Membaca Ulang Wacana Pembubaran Korwil Pendidikan, Wabub Bangkalan: Antara Kekuasaan, Persepsi, dan Tata Kelola Pemerintahan Daerah

 

Kak Toan Hukum

Pernyataan Wakil Bupati Bangkalan yang berencana membubarkan Koordinator Wilayah (Korwil) Pendidikan dengan alasan terlalau banyak mudharatnya dan jabatan tersebut seolah-olah menjadi bupati di kecamatan dan sering  mengatasnamakan kepala daerah patut dikritisi dengan pisau analisis teori kekuasaan dan hukum ketatanegaraan. Pernyataan ini tidak hanya mencerminkan kegelisahan politik-birokrasi, tetapi juga membuka perdebatan serius tentang relasi kekuasaan, legitimasi jabatan, dan desain kelembagaan dalam pemerintahan daerah.


Dalam teori kekuasaan, Max Weber membedakan antara kekuasaan (Macht) dan wewenang (Autoritat). Kekuasaan adalah kemampuan memaksakan kehendak, sedangkan wewenang adalah kekuasaan yang dilegitimasi oleh hukum atau norma. 


Korwil pendidikan, sebagai perpanjangan tangan Dinas Pendidikan, menjalankan fungsi koordinasi dan supervisi di tingkat kecamatan berdasarkan mandat formal. Apabila ada individu Korwil yang menggunakan jabatan untuk bertindak melampaui kewenangan, maka yang bermasalah adalah perilaku personal, bukan keberadaan lembaganya. Menghapus lembaga hanya karena perilaku oknumnya adalah bentuk overreaction yang justru mengacaukan sistem birokrasi.


Dari perspektif hukum ketatanegaraan, keberadaan Korwil pendidikan berada dalam kerangka desentralisasiadministratif, di mana pemerintah daerah diberi kewenangan untuk mengatur dan mengurus urusan pendidikan di wilayahnya, sesuai Undang-Undang Nomor 23 Tahun 2014 tentang Pemerintahan Daerah. 

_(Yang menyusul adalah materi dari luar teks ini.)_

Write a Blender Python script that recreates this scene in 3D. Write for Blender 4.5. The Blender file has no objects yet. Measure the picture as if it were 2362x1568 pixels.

Prinsip dekonsentrasi dan delegasi menjadi penting: pelimpahan sebagian kewenangan dari pusat (dinas) ke wilayah kecamatan dimaksudkan agar layanan publik lebih dekat dan responsif terhadap kebutuhan masyarakat. Membubarkan Korwil tanpa dasar hukum yang kuat berpotensi melanggar asas contrarius actus, yang menegaskan bahwa pembatalan atau perubahan kebijakan harus dilakukan oleh pejabat berwenang melalui prosedur hukum yang sama dengan saat kebijakan itu dibuat.


Lebih jauh, teori good governance yang dikembangkan oleh UNDP menggarisbawahi pentingnya efektivitas dan efisiensi, partisipasi, dan akuntabilitas dalam tata kelola pemerintahan. Keberadaan Korwil pendidikan justru memperpendek jalur koordinasi antara sekolah, masyarakat, dan dinas. Tanpa Korwil, fungsi monitoring, pembinaan guru, dan pengawasan mutu pendidikan di kecamatan akan bergantung pada mekanisme yang lebih jauh dan lambat, yang berpotensi menurunkan kualitas pelayanan publik.


Pernyataan Bupati yang menilai Korwil sebagai “bupati bayangan” juga dapat dianalisis melalui teori separation of powers versi birokrasi. Dalam konteks ini, Korwil bukanlah kekuasaan eksekutif yang berdiri sendiri, melainkan organ koordinatif yang berada di bawah hierarki Dinas Pendidikan. Menafsirkan koordinasi sebagai ancaman terhadap kekuasaan kepala daerah justru menunjukkan adanya political insecurity, yaitu rasa terancam oleh fungsi administratif yang seharusnya mendukung visi kepala daerah itu sendiri.


Jika ada penyalahgunaan jabatan oleh Korwil misalnya menggunakan nama bupati untuk kepentingan pribadi langkah konstitusional yang tepat adalah memperkuat mechanism of control, baik melalui evaluasi kinerja, pemberian sanksi administratif, maupun rotasi jabatan. Pembubaran kelembagaan seharusnya menjadi the last resort, bukan respons pertama yang diambil hanya berdasarkan persepsi ancaman personal.


Oleh karena itu, wacana pembubaran Korwil pendidikan sebaiknya tidak diletakkan dalam kerangka mengamputasi ancaman kekuasaan, tetapi dalam logika membenahi tata kelola. Menghapus struktur tanpa analisis kebijakan yang matang akan menciptakan governance gap kekosongan koordinasi yang pada akhirnya merugikan masyarakat. Pemerintahan daerah yang sehat adalah pemerintahan yang melihat koordinasi sebagai kekuatan, bukan kompetisi.